The cynicism of Mockingjay sets it apart from the rousing beginning to the series. This is understandable – the real world now is wracked with war, growing poverty, famine and failed uprisings. The final instalment doesn’t have any answers for us about how to organise a successful revolution. Suzanne Collins, the series’ author, is not a political theorist but an artist giving form to aspects of ordinary people’s lives, hopes and fears.

The dangers of counter-revolution, as we’re seeing around the world today, are very real. But just as real are the deteriorating living conditions of ordinary people,the catastrophic unsustainability of capitalism and the growing prosperity of a small few based on the hard work of the majority.

It will be up to that majority to decide how to change this situation and how to end the dominance of a wealthy elite making cruel decisions about all of our lives and futures. More than just rousing speeches and action-film theatrics, however, this will take political organisation and a conscious struggle to end capitalism.

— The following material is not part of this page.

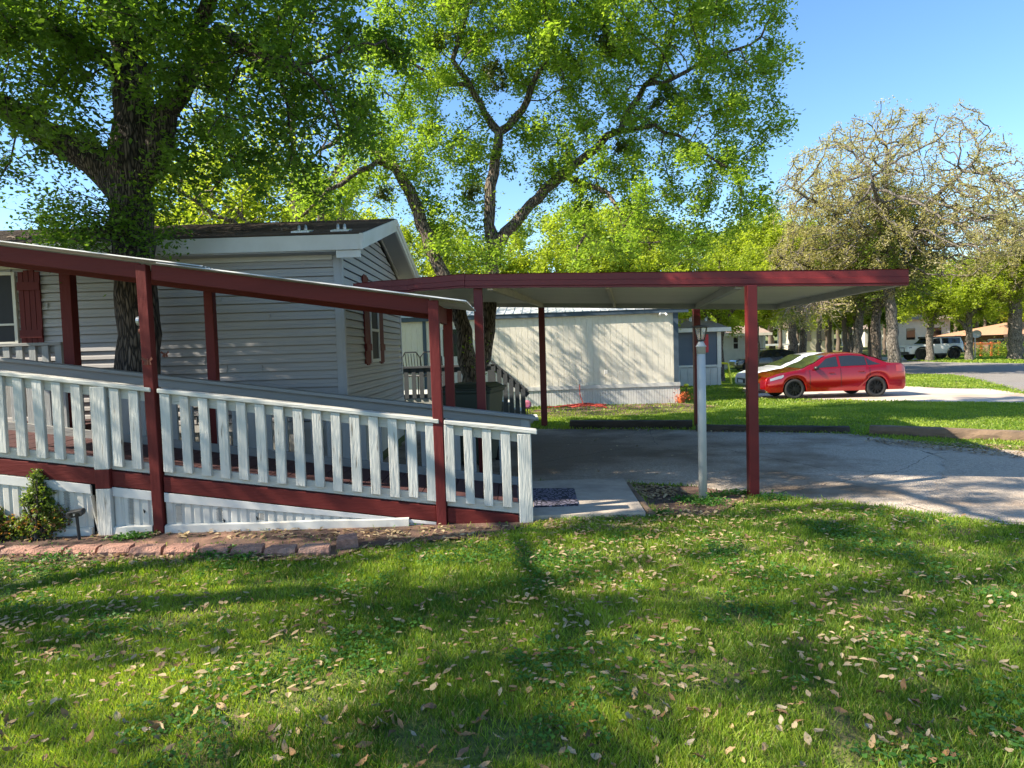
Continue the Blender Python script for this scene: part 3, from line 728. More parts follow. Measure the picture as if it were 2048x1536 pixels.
# -- generic trees, modelled about their own base, copied where the photo shows more of them
def gtree(name, label, h, cr, mat_l, mat_b, seed, nleaf, lsize, loc, trunk_r=0.2, fork=0.35, natt=700, group=None, tip=0.012, lean=0.0, spread=0.16, sc=1.0, rz=0.0, crownz=0.66, flat=0.36):
    rg_ = np.random.default_rng(seed)
    t = thing(name, label, "tree", loc, group, rz)
    t.scale = (sc, sc, sc)
    fz = h * fork
    ax = Vector((lean, 0, fz))
    lims = [[(Vector((0, 0, -0.1)), trunk_r * 1.25), (Vector((lean * 0.3, 0, fz * 0.3)), trunk_r), (ax, trunk_r * 0.85), (Vector((lean * 1.2, 0.1, h * 0.62)), trunk_r * 0.5), (Vector((lean, 0.1, h * 0.82)), trunk_r * 0.25)]]
    n = 5
    for k in range(n):
        a = 2 * math.pi * (k + rg_.random() * 0.6) / n
        rr = cr * rg_.uniform(0.5, 0.8); zz = h * rg_.uniform(0.55, 0.8)
        st = ax + Vector((0, 0, rg_.uniform(-0.1, 0.12) * h))
        mid = Vector((ax.x + math.cos(a) * rr * 0.5, math.sin(a) * rr * 0.5, fz + (zz - fz) * 0.62 + 0.2))
        lims.append([(st, trunk_r * 0.55), (mid, trunk_r * 0.38), (Vector((ax.x + math.cos(a) * rr, math.sin(a) * rr, zz)), trunk_r * 0.16)])
    bl = [((ax.x, 0, h * crownz), (cr * 0.8, cr * 0.8, h * flat), 1.0)]
    for k in range(7):
        a = 2 * math.pi * rg_.random(); rr = cr * rg_.uniform(0.35, 0.68)
        bl.append(((ax.x + math.cos(a) * rr, math.sin(a) * rr, h * rg_.uniform(crownz - 0.2, crownz + 0.16)), (cr * 0.42, cr * 0.42, h * 0.16), 1.4))
    tr = grow(lims, bl, natt, max(0.25, h * (.035 if natt < 3000 else .026)), h * 0.3, h * (.05 if natt < 3000 else .034), seed, sag=0.03, tip=tip)
    o = wood(tr, "trunk", mat_b, None, 10, 0.12); local(o, t)
    f_ = foliage(tr, "crown", mat_l, None, nleaf, lsize, spread, seed + 3, 5, 0.55)
    if f_: local(f_, t)
    return t
def gp(px, Y, z=None):
    p = at(px, 700, Y); return (p.x, Y, T(p.x, Y) if z is None else z)

# trees behind the grey house and behind the cream home
tb = gtree("yard_tree", "bright yellow-green tree behind the grey house roof, left of the bare forked stem", 8.0, 4.0, "leaf_back", "bark_mid", 31, 70000, 0.13, gp(520, 21), 0.22, fork=0.3)
gtree("thin_crowned_tree", "thin-crowned tree between the two homes, its branches showing over the grey roof", 10.0, 4.6, "leaf_back", "bark_mid", 33, 15000, 0.10, (-5.4, 17.6, -.15), 0.2, fork=0.3, natt=800)
copy_tree(tb, gp(330, 27), 1.9, .88, "yellow-green tree showing low over the roof just right of the big dark trunk")
copy_tree(tb, gp(700, 25), 3.9, .88, "bright tree above the gable peak of the grey house")
copy_tree(tb, gp(905, 25), 0.6, .8, "bright tree behind the forked stems, over the left end of the carport")
copy_tree(tb, gp(1120, 26), 2.6, .88, "bright tree behind the cream home, over the middle of the carport")
copy_tree(tb, gp(1300, 27), 4.6, .84, "bright tree behind the right half of the cream home")
copy_tree(tb, gp(1440, 30), 5.4, .8, "bright tree behind the slate blue home")
copy_tree(tb, gp(-60, 24), 5.0, .5, "small bright tree at the far left edge, beyond the roof")
td = gtree("dense_tree", "dense green tree over the right end of the carport, left of the tan crown", 8.6, 3.6, "leaf_back", "bark_mid", 37, 80000, 0.15, gp(1520, 46), 0.25, sc=1.2)
copy_tree(td, gp(1509, 37), 1.2, 1.0, "tall green tree over the post lantern, left of the dense tree at the carport end")
copy_tree(td, gp(1585, 50), 2.2, 1.25, "dense green tree beyond the parked dark car")
copy_tree(td, gp(1230, 38), 4.0, 1.15, "dense green tree far behind the cream home")

# the sparse tan oak on the right
t3 = gtree("sparse_oak", "broad oak with a half-bare tan crown and pale grey trunk behind the red car's tail", 12.4, 6.3, "leaf_tan", "bark_grey", 41, 120000, 0.085, gp(1790, 31, -0.17), 0.25, fork=0.36, natt=5200, tip=0.019, lean=-0.3, crownz=0.64, flat=0.34, spread=0.14)
copy_tree(t3, gp(1712, 33), 2.4, 0.78, "leaning dark trunk with a thin tan crown behind the red car's roof")
copy_tree(t3, gp(2110, 44), 1.2, 0.86, "half-bare tan tree leaning in at the right edge of the picture")
t3b = gtree("rough_oak", "dark rough trunk with a cut limb scar, between the leaning trunk and the pale one", 9.0, 3.6, "leaf_dull", "bark_mid", 45, 26000, 0.13, gp(1752, 32), 0.22, fork=0.4, natt=700)
copy_tree(t3b, gp(1606, 40), 2.0, 0.95, "dark thick trunk left of the red car's roof, with drooping yellowish twigs")
tg = gtree("roadside_tree", "low bright green tree with forked trunk in front of the white off-road car", 7.6, 4.0, "leaf_back", "bark_grey", 51, 42000, 0.15, gp(1860, 47), 0.24, fork=0.30)
copy_tree(tg, gp(1938, 46), 2.0, 0.98, "single-trunked green tree right of the white off-road car")
copy_tree(tg, gp(1700, 60), 3.3, 1.05, "bright green tree beyond the road behind the leaning trunk")
tk = gtree("pale_trunk_tree", "tall tree with a thick pale trunk on the grass near the right edge", 11.5, 4.2, "leaf_tan", "bark_grey", 57, 26000, 0.13, gp(2030, 45), 0.40, fork=0.5, natt=1000)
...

The Hunger Games books and films don’t provide us with a blueprint for how to do this. But even though the series is not a Marxist one, its central premise – that the labour of workers is the key to the whole system functioning and when they stop working it threatens the power of the elite – has opened up a great opportunity for socialists to discuss capitalism and how it works with young people.

When the first film was released actor Donald Sutherland, who plays the series’ main villain, said ‘hopefully [young people] will see this film and the next film and the next film and then maybe organise. Stand up…They might create a third party. They might change the electoral process, they might be able to take over the government, change the tax system.” In a sense Sutherland has it backwards: the Hunger Games series isn’t putting the desire to do these things in young people’s heads, it’s reflecting back at young people and amplifying an already-existing political sentiment.

The series’ popularity should give us confidence that all around the world young people want to watch people like themselves fighting back against a rotten system and taking decision making into their own hands. How we achieve this in real life is going to be the debate of this generation.